I was privileged to know John for nearly three decades. Gregarious and seemingly always cheerful, John was a natural and remarkable community organizer. He produced guides for community organizing, and started-up and managed community-owned co-ops, including Isadora’s Co-op Restaurant on Granville Island and Community Alternatives Housing Co-op in Vancouver.
John lived for many years in the False Creek Housing Cooperative on the south shore of False Creek in Vancouver. I lived there as well with my family in the mid-1990s and for a decade or so we were neighbours as well as friends. John was a true pillar both of the cooperative and of the broader community. He had a fierce commitment to local democracy and played a longstanding role as a delegate to the False Creek South Neighbourhood Association. As Vancouver City Council member Geoff Meggs wrote in a blog tribute to John, these Neighbourhood Association meetings “were distinguished by John’s distinctive leadership style… based on absolute confidence in the ability of a community to prosper if it focuses on co-operation and inclusion. It was coupled with a steely determination to ensure that city leaders, from elected officials down to the front-line staff, responded to community needs.”
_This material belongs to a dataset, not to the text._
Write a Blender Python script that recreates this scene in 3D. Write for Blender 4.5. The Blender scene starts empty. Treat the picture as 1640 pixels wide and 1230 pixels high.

John taught community economic development for ten years to Aboriginal students at the post-secondary level. He conducted courses and workshops with a number of nations including: Stl’atl’imx, Saanich, Blood Tribe in Alberta, and the Northern Tutchone in Yukon. He wrote several course curricula, pioneered simulation techniques, and worked on computer-based education design. He designed and taught Aboriginal Negotiation Skills and Strategies, Indigenous Government Administration and Aboriginal Human Resource courses.
John treasured his opportunity to come alongside First Nations communities. About ten years ago John, then well into his mid-fifties, decided that he wanted to do a Masters degree, and I was honoured when he applied to work with me. John’s Masters thesis, Aboriginal Community Economic Development: Overcoming Barriers to Aboriginal Entrepreneurship, explored how aboriginal communities can foster a supportive climate for aboriginal entrepreneurs and business start-up. The titles of three other publications that John edited during that period further illustrate his interests in aboriginal community economic development: Our Own Vision, Our Own Plan – What six First Nations organizations have accomplished with their own economic development plans; Minding Our Own Businesses – how to create support in First Nations communities for Aboriginal Business; and Rebuilding First Nations – Tools, Traditions and Relationships. All three of these publications are available on the Centre’s web site free of charge and, at John’s insistence, with no rights reserved.
John continued as an Associate with the Centre for Sustainable Community Development after completing his graduate studies. Over the years John researched Aboriginal Housing Authorities as possible models to introduce in B.C., conducted program evaluation for Kw’umut Lelum Child and Family Services, and designed an organizational development assessment tool for Aboriginal non-profits.
John’s passing is a real sadness to the Centre and to me personally. Positive to the end, when John’s doctors said he only had 8 to 12 months left, he told me: “grim news I know, but hey, better than 6 months.” Our heartfelt condolences go out to John’s family and friends. In John’s memory, a scholarship fund is being set up at the Native Education Centre (www.necvancouver.org/) and donations are welcome to Amnesty International (www.amnesty.ca/).